Listening to John Lee Hooker, “Serves You Right To Suffer”, to the restrained violence of his guitar and his gentle voice, and I know it’s the real thing, that it’s music in a sense that almost nothing made today is, in that it speaks to more than the mind or the body. It’s more than Radiohead (whom I admire) playing games with chords and rhythms; more than uninspired electronic music playing accompaniment to movements of our bodies.
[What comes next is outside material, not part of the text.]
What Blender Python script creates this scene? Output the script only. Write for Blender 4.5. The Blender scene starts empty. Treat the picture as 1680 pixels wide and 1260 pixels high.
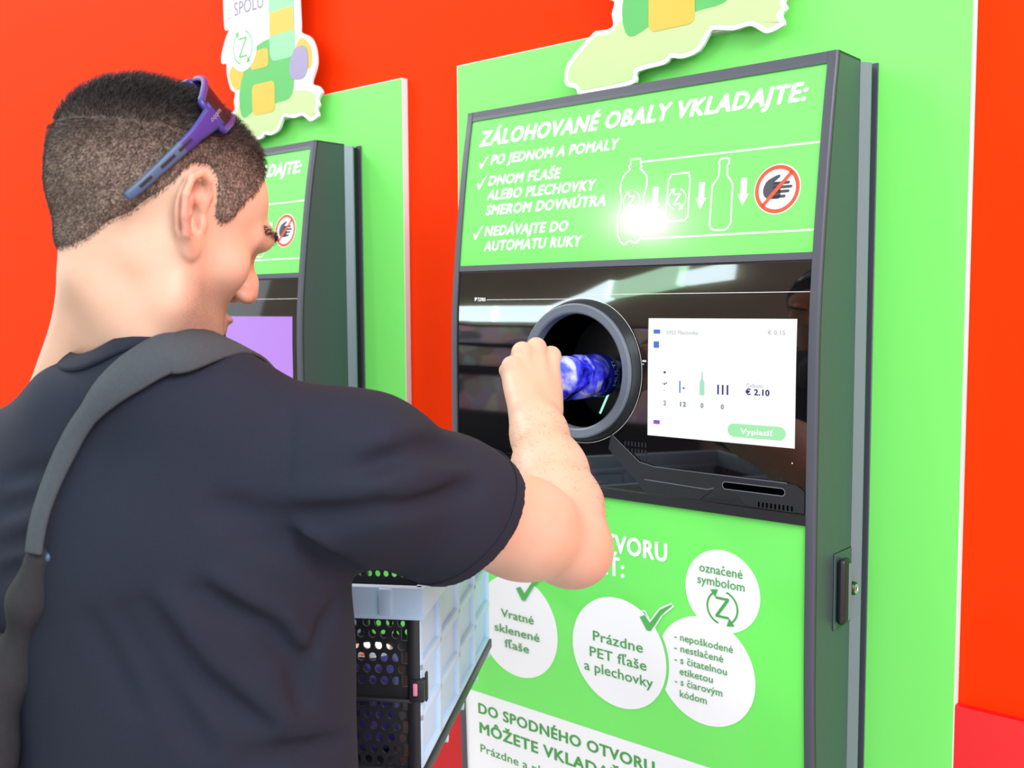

The modern performers, who almost never deserve to be called artists, most of them spoiled from birth, accrue and invent suffering: they take up causes, write uninformed stories, or borrow old tales whose resonances they feel without understanding–and John Lee Hooker sits down with his guitar and a slab of plywood to rest his feet on, and makes something that I (spoiled from birth) can feel even though I don’t understand.

And I know this because I can feel him straining against his form: his sorrow pushes and fills the simple chord progression like Shakespeare filled the iambs of his black sonnets, like Borges leaks through his translations…while me and my hyperintellectualized age, we grind up forms, toy with them, give them names which we argue endlessly, recombine them, all in the hope of of hearing something new: like Klee or Burroughs we are trying to find something unexpected; whether it is a new pain or a new pleasure is irrelevant (and probably indistinguishable) to we whose lives are plastic-coated waking dreams.

We shall not. We have already been given all things, and we have been given the desires whose failure means suffering, whose difficulties are joy. So long as everything is satisfied we will be unable to create art, be incapable of revolution, unable to love. There will be beauty and cleverness; there will be violence; there will be desire: and they will all be shadows.